Wednesday, January 25, 2012

The latest bits from my Facebook status

- I have a hot new movie idea. Here's the pitch: A producer at a TV station is under the gun during the sweeps period with her job on the line, so she becomes a serial killer to boost ratings. It'll air on the Lifetime Movie Network, of course, and no, it's not based on any of the wonderful, mentally stable lady producers I work with every morning.

- Is it weird that I actually prefer it cloudy than sunny much of the time? I'm less squinty and it's not as scorchingly hot in the summer.

- Cooper has so many things in his bathtub that I can barely see the bottom. I expect the creature from the trash compactor in "Star Wars" to pop its big eye out anytime now.

- I am very much looking forward to having a little girl, but I admit to being intimidated by girls clothing and hair!

- When I'm eating my "country boy breakfast" at Cracker Barrel, do they add that tiny sliver of an orange wedge just to make sure I don't get scurvy?

- Will the next generation of keyboards make a place for a key with ?! on it? Do we need two control, alt or shift keys?

- I'm not saying that it's storming hard right now, but my neighbors across the street just put their Christmas tree out yesterday, and I don't know where it's at but it's definitely not on the curb anymore!

- Val's mom babysat last night, so what exciting things did we do? Dinner at Buffalo Wild Wings then shopped at Toys r Us.

- Memphis made the list of happiest workers, Nashville was on the unhappy list. Yeah, so take that, Nashville, what with your low crime rate and higher standard of living!

- Could someone tell Yahoo Music Radio that Taylor Swift's "Teardrops on my Guitar" is not exactly something I expect to hear on the Contemporary Christian station?

- Not everything has progressed for the better in 100 years. In 1912 as the Titanic went down, more women from third class survived than men from first class. In 2012: “An Australian mother and her young daughter have described being pushed aside by hysterical men as they tried to board lifeboats.”

-  No, Radio Shack guy, I don't want a new phone package or batteries or pay 99 cents for 3 years of insurance on a $20 micro USB cable.

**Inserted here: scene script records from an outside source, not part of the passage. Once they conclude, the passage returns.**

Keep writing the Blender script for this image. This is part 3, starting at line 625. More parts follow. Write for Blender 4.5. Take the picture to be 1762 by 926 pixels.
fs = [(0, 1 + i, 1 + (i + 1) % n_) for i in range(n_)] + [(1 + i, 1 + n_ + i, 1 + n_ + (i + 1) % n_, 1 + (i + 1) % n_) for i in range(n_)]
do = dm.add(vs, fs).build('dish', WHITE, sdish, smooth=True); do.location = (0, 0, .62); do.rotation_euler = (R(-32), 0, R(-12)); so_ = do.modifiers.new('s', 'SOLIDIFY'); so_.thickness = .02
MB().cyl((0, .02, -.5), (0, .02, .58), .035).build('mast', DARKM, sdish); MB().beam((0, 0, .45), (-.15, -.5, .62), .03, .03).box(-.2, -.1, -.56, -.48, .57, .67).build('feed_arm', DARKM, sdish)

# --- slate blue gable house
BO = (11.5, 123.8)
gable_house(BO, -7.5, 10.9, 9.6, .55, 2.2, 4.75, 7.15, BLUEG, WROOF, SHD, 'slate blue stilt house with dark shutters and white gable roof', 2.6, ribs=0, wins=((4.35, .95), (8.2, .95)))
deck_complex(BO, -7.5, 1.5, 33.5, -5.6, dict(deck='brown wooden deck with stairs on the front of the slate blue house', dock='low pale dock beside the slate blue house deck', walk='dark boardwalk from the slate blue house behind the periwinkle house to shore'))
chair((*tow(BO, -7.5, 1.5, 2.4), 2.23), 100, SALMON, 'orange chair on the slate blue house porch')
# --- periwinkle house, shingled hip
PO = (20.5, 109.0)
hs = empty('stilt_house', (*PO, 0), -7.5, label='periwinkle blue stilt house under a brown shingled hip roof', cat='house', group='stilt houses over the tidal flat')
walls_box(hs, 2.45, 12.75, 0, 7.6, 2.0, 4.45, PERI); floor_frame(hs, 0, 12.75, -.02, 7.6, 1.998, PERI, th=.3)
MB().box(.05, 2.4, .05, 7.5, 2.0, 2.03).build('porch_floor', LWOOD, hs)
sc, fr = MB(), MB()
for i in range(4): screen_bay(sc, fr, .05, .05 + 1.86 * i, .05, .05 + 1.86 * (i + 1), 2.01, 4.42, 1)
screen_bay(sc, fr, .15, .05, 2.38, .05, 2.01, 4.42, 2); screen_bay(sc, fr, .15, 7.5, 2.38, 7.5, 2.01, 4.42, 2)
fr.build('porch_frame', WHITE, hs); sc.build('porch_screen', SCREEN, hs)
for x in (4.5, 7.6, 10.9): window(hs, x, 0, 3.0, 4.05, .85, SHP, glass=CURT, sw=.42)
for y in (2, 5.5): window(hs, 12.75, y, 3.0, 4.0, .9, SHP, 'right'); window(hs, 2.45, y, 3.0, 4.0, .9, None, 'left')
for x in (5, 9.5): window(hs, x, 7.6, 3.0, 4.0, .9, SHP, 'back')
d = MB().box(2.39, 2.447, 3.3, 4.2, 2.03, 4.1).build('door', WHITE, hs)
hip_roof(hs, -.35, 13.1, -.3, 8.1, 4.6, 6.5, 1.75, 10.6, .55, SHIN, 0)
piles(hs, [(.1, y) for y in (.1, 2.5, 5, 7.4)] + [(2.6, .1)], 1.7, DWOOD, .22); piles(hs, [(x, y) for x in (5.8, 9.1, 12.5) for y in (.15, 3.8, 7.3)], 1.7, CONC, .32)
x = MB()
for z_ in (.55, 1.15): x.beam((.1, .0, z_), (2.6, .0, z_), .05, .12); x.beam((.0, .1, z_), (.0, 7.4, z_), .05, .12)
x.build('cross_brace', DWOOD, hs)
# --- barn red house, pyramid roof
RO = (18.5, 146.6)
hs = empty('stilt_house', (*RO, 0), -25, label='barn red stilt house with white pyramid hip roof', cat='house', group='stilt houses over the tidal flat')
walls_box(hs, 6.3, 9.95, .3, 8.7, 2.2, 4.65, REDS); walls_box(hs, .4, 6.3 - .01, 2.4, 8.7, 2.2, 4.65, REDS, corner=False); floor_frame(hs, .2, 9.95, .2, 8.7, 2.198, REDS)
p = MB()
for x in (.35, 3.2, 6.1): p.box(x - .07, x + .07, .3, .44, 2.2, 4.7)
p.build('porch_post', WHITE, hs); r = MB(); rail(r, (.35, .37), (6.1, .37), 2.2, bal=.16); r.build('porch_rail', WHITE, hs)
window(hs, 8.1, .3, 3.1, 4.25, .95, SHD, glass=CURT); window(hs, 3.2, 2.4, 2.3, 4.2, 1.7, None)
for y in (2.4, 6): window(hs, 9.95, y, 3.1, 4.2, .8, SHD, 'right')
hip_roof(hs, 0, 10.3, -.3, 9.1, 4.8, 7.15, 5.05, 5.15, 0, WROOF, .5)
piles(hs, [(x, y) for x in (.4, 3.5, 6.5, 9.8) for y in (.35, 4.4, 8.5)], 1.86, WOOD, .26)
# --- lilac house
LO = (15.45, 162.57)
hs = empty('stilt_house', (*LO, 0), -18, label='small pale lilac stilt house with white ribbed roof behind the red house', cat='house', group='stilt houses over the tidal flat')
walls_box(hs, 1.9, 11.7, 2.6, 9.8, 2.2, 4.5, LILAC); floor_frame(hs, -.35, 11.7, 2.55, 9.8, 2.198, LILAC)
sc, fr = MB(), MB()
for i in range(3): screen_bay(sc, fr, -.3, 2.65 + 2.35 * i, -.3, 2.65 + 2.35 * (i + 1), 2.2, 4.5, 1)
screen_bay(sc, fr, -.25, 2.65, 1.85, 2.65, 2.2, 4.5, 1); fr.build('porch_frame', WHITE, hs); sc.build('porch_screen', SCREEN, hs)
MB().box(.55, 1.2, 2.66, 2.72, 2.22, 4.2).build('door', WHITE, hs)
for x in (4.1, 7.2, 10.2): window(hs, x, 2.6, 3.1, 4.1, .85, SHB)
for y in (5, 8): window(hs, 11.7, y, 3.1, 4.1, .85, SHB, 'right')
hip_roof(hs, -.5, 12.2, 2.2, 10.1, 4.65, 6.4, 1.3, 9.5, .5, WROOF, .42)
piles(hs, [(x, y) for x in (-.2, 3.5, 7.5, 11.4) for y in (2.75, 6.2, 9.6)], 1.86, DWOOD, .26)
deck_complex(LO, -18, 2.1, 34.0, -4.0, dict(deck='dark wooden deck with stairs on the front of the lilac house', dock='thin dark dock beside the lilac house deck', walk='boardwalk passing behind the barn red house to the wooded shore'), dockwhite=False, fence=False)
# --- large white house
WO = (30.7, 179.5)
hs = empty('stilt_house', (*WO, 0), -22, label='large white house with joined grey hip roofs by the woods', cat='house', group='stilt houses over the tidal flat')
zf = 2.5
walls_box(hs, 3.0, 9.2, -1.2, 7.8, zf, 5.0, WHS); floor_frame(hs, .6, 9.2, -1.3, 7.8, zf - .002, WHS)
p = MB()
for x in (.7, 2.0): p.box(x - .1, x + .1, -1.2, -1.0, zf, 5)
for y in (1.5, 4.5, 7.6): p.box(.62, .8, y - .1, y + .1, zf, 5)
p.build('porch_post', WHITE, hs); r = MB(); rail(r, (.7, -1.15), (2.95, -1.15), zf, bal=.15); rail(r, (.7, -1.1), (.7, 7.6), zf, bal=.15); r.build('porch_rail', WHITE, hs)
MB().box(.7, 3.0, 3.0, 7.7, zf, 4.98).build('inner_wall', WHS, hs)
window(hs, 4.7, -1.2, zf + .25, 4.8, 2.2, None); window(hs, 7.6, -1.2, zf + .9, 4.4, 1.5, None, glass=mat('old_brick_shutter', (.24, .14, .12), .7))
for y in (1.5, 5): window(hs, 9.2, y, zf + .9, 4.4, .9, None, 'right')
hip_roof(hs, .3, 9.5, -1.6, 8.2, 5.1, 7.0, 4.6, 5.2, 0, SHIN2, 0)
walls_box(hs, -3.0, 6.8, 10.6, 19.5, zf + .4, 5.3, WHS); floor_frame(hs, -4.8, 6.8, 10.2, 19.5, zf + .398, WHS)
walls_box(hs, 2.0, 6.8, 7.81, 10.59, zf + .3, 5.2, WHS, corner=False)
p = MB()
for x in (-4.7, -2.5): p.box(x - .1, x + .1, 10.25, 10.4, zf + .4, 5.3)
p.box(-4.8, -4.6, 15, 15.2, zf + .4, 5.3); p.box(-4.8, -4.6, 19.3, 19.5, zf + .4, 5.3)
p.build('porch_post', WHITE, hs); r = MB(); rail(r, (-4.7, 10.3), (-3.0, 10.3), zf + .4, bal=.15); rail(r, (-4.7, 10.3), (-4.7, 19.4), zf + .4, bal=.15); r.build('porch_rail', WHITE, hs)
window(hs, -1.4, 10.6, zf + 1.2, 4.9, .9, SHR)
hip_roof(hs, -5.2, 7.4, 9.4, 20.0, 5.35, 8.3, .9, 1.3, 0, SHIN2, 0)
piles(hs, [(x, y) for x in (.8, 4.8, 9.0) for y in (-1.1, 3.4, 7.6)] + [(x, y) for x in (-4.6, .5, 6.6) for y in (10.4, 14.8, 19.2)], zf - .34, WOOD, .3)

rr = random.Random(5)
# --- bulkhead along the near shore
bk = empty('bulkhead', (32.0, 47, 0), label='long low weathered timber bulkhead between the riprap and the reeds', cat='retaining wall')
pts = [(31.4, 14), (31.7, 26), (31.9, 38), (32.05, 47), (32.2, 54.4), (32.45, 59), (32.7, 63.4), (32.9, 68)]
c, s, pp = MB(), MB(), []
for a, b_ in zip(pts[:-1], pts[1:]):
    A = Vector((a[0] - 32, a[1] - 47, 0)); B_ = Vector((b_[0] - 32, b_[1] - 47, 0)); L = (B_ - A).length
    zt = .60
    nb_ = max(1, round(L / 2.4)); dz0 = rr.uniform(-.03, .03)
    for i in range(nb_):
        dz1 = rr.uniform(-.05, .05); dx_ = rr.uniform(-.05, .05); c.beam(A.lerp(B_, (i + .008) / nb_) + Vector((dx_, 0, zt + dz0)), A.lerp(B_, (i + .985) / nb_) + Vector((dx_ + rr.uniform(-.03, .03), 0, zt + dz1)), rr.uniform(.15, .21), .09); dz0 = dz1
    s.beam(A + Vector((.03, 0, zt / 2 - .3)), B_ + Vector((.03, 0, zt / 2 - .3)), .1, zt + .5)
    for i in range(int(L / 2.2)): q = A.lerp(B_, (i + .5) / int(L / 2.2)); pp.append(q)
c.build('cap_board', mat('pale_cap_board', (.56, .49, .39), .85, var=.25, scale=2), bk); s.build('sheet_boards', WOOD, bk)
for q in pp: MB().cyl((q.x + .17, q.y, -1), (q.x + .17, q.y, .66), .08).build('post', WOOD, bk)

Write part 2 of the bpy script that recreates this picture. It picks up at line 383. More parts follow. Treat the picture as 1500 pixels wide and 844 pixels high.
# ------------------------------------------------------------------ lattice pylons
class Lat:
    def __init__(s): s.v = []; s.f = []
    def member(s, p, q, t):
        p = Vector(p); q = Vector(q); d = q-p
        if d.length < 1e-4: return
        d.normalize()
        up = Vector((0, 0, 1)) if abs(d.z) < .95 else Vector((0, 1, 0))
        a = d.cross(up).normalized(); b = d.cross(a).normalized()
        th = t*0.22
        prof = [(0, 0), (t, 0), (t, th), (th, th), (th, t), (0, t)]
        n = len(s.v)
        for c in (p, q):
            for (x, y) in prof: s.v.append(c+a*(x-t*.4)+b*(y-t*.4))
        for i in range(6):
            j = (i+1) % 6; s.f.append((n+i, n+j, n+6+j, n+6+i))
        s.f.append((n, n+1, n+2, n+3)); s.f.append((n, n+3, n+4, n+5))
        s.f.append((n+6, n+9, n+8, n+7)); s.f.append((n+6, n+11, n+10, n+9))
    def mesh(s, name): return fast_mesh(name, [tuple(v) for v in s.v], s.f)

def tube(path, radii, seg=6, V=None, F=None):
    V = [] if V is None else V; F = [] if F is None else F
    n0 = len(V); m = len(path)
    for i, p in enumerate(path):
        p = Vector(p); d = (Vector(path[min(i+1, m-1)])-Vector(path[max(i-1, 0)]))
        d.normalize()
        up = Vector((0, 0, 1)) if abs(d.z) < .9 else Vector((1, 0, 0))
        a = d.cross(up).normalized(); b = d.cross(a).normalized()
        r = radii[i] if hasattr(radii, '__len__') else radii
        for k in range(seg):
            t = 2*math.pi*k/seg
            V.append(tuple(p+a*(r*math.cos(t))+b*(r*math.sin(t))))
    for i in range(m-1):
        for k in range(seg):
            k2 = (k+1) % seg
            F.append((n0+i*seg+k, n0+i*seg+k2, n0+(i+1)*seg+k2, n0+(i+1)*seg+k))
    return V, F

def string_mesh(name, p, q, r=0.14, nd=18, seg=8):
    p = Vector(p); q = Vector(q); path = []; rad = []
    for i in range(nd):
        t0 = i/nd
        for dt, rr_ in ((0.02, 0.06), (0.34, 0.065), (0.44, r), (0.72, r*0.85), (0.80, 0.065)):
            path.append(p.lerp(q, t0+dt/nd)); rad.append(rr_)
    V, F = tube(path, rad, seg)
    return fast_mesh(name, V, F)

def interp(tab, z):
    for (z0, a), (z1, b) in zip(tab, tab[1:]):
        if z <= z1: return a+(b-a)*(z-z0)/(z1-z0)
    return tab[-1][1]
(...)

I want to buy one item and get out, preferably within one minute and fifteen seconds.

- We bought Just Dance 4 Kids for our Wii to be our exercise for the new year. We looked at the other Just Dance games and didn't know 80 percent of the songs, so we figured it wouldn't be as much fun. So far we're enjoying it, but even "Surfin U.S.A." is wearing me out. Long way to go to get in shape!

- I'm going to go ahead and trademark the phrase "I have a perfect vision for 2020" so that presidential candidates in 2020 will have to pay me to use it.

- When we wake up from our afternoon nap, Cooper is an emotional wreck. He whines, cries and freaks out if I don't get up soon enough or if I leave his side when we see his mommy in the living room. He's only sorta calmed down by a piece of chocolate and a sippy cup of tea. This has been going on for 3 months. Gotta love the Terrible Twos.

- Poor Krackel, always the sad pieces in the Hershey's miniature bags left over at the end.